Barack Obama was sworn in as president one month ago today, but it probably didn't take him long to become aware of the many pitfalls that come with the job.
His most obvious missteps have come in the area of his Cabinet nominations — many of which encountered no significant opposition but some of which have gone down in flames.
Yesterday, while Obama was making his first trip outside the United States, trouble was festering in his home state of Illinois.
You'd think that the state would be spared such problems in the bicentennial year of Abraham Lincoln's birth. But any hope of that probably went out the window when former Gov. Rod Blagojevich was impeached and then removed from office for allegedly trying to sell Obama's old Senate seat.
Most of the attention outside Illinois yesterday seems to have been on the fact that the Dow Jones Industrial Average dropped to its lowest point since 2002, which is when the last recession bottomed out. I've seen no indications that this represents the bottoming out of the current recession. Of course, one can always hope.

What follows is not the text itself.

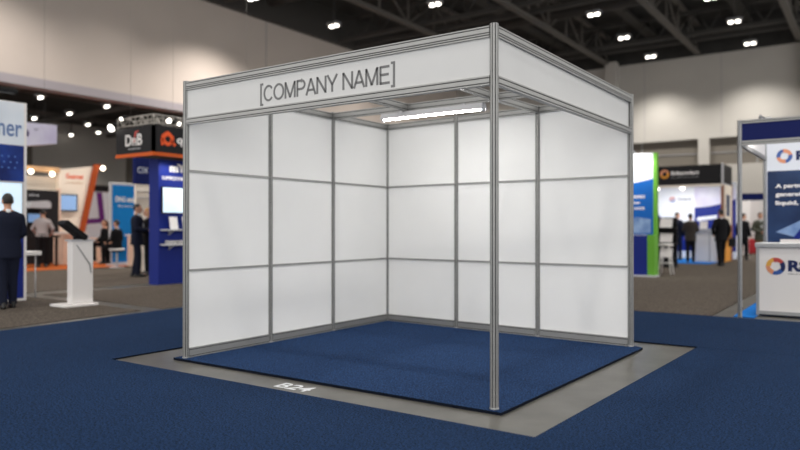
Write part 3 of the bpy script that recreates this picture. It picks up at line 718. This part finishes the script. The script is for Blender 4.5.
for p in ((-11.05, 4.5, 3.24), (-9.83, 4.5, 3.24), (-9.83, 7.4, 3.24)): tube(bm, p, Vector(p)+Vector((0,0,.05)), .03, n=8)
for p in ((-10.9, 4.7), (-9.9, 5.0), (-9.9, 7)): tube(bm, (*p, 3.45), (*p, 11.79), .003, n=6)
for a, b_ in (((-11.05,4.5,3.45), (-10.9,4.7,3.45)), ((-11.05,4.9,3.45), (-10.9,4.7,3.45)), ((-9.83,5,3.45), (-10.1,5,3.45)), ((-9.83,7,3.45), (-10.1,7,3.45))): tube(bm, a, b_, .014, n=6)
obj('lattice', bm, M['silver'], t)
for i, (x, y, z, lb, r) in enumerate(((-11.12, 4.4, 3.27, 'bright spotlight at the left end of the fascia truss', .075), (-10.62, 4.3, 3.4, 'small spotlight over the DnB lettering', .035), (-9.7, 4.75, 3.34, 'bright spotlight over the orange logo', .05), (-9.68, 4.98, 3.3, 'small spotlight over the fascia letters beside the booth', .035))):
    g = thing('truss_spotlight', lb, 'spotlight', (x, y, z), 'spotlights on the fascia truss')
    bm = bmesh.new(); ball(bm, (x, y, z), r, n=12); obj('lens', bm, M['lamp'], g)
    bm = bmesh.new(); dx, dy = (-.0, .1) if i < 2 else (-.1, 0)
    tube(bm, (x, y, z), (x+dx*.9, y+dy*.9, z+.06), r*1.05, r*.7, n=12); tube(bm, (x+dx*.9, y+dy*.9, z+.05), (x+dx*1.3, y+dy*1.3, 3.45), .012, n=6); obj('can', bm, M['black'], g)
t = thing('screen', 'lit pale screen on the blue wall stand', 'screen', (-10.28, 5.5, 1.5))
bm = bmesh.new(); box(bm, -10.3, -10.25, 5.0, 6.05, 1.49, 2.05); bevel(bm, .008, 1); obj('bezel', bm, M['charcoal'], t); obj('display', B(-10.251, -10.244, 5.02, 6.03, 1.51, 2.03), M['screen'], t)
for z, lb in ((1.16, 'white wall shelf below the screen on the blue wall, upper one'), (.85, 'white wall shelf below the screen on the blue wall, lower one')):
    t = thing('wall_shelf', lb, 'shelf', (-10.2, 5.5, z), 'wall shelves on the blue stand')
    obj('board', B(-10.3, -10.06, 4.99, 6.2, z-.03, z), M['lightgrey'], t)
    for y in (5.2, 5.9):
        bm = bmesh.new(); extrude(bm, [(0,0), (.18,0), (0,-.1)], (-10.3, y, z-.03), X1, Z1, (0, .015, 0)); obj('bracket', bm, M['lightgrey'], t)
for y, lb in ((5.12, 'white leaflet standing on the upper shelf of the blue wall, left one'), (5.45, 'white leaflet standing on the upper shelf of the blue wall, beside the booth')):
    bm = bmesh.new(); extrude(bm, [(0,0), (.02,0), (-.03,.26), (-.05,.26)], (-10.14, y, 1.16), X1, Z1, (0, .19, 0))
    tag(obj('leaflet', bm, M['white'], origin=(-10.14, y, 1.16)), lb, 'leaflet', 'leaflets on the upper shelf')
for y, w, lb in ((5.06, .2, 'small stack of booklets on the lower shelf of the blue wall, left one'), (5.29, .16, 'small stack of booklets on the lower shelf of the blue wall, middle one'), (5.48, .2, 'small stack of booklets on the lower shelf of the blue wall, beside the booth')):
    bm = bmesh.new()
    for q in range(5): box(bm, -10.24+.004*(q % 2), -10.1, y+.006*(q % 3), y+w, .85+q*.014, .862+q*.014, mi=q % 2)
    tag(obj('booklets', bm, [M['white'], M['grey']], origin=(-10.2, y, .85)), lb, 'booklet stack', 'booklets on the lower shelf')
# wall with blue sign behind the couple
t = thing('display_wall', 'blue topped wall lettered CIX behind the suited couple', 'display wall', (-14.6, 7.5, .008))
obj('wall', B(-14.6, -14.53, 7.3, 8.3, .008, 2.38), M['cream'], t)
p = obj('sign_panel', B(-14.6, -14.5, 7.25, 8.3, 2.38, 3.2), M['deepblue'], t)
lettering('lettering', 'CIX', M['panelwhite'], p, (-14.498, 7.33, 2.68), Y1, Z1, .33, .16, .004, .0)
bm = bmesh.new()
for z in (2.0, 2.18): box(bm, -14.55, -14.4, 7.25, 8.2, z, z+.02)
obj('ledge', bm, M['white'], t)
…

Certainly, the precarious condition of the stock market is not Obama's doing. But, whether rightly or wrongly, it doesn't take the public long to begin linking conditions, whether they are good or bad, to whoever the current occupant of the Oval Office happens to be.
If Obama had had the good fortune to inherit a booming economy, he would be reaping the benefits. He's still doing pretty well in terms of his approval ratings, but historical patterns indicate that his numbers will continue to slide until voters see changes that are clearly the result of his leadership.
That was a lesson that the most popular presidents in modern times — Ronald Reagan and Bill Clinton — learned early in their presidencies. In spite of their declines in popularity, they regained their footing and went on to win second terms.
The flip side is that some modern presidents — most notably Jimmy Carter and George H.W. Bush — have become controlled by events rather than the other way around.
Obama seems to be aware of the fickle nature of presidential popularity. During his recent campaign to whip up support for his economic stimulus package, Obama acknowledged to his listeners that, if things don't improve, "you'll have a new president" in four years. Historically speaking, that isn't an unreasonable expectation. America has just seen the last two presidents live through two full terms, which is almost unheard of. You'd have to go back to the early 19th century to find the only instance of three consecutive presidents who lived through two full terms.
As urgent as the economy is, however, there are still distractions.
And now the heat is on Blagojevich's pick to replace Obama in the U.S. Senate — Roland Burris — whose earlier claims that he had nothing to hide now seem to be at odds with reports that he did indeed make efforts to raise money for Blagojevich last fall.
Burris' spokesman resigned yesterday, but, on the surface, at least, it appears to be unrelated to Burris' problems. The spokesman claims he was only doing the job on a temporary basis because Burris is a "long–term friend."
The Hill writes that Obama's White House is trying to stay out of the matter. And it isn't hard to understand why.
"This is one of those classic political cases where anyone who touches it comes out looking bad," a Democratic strategist told The Hill.
At the risk of sounding racist — and, as you may have heard, the attorney general says America (the same America that just elected a black president) is a "nation of cowards" when it comes to discussing race — it's a tar-baby.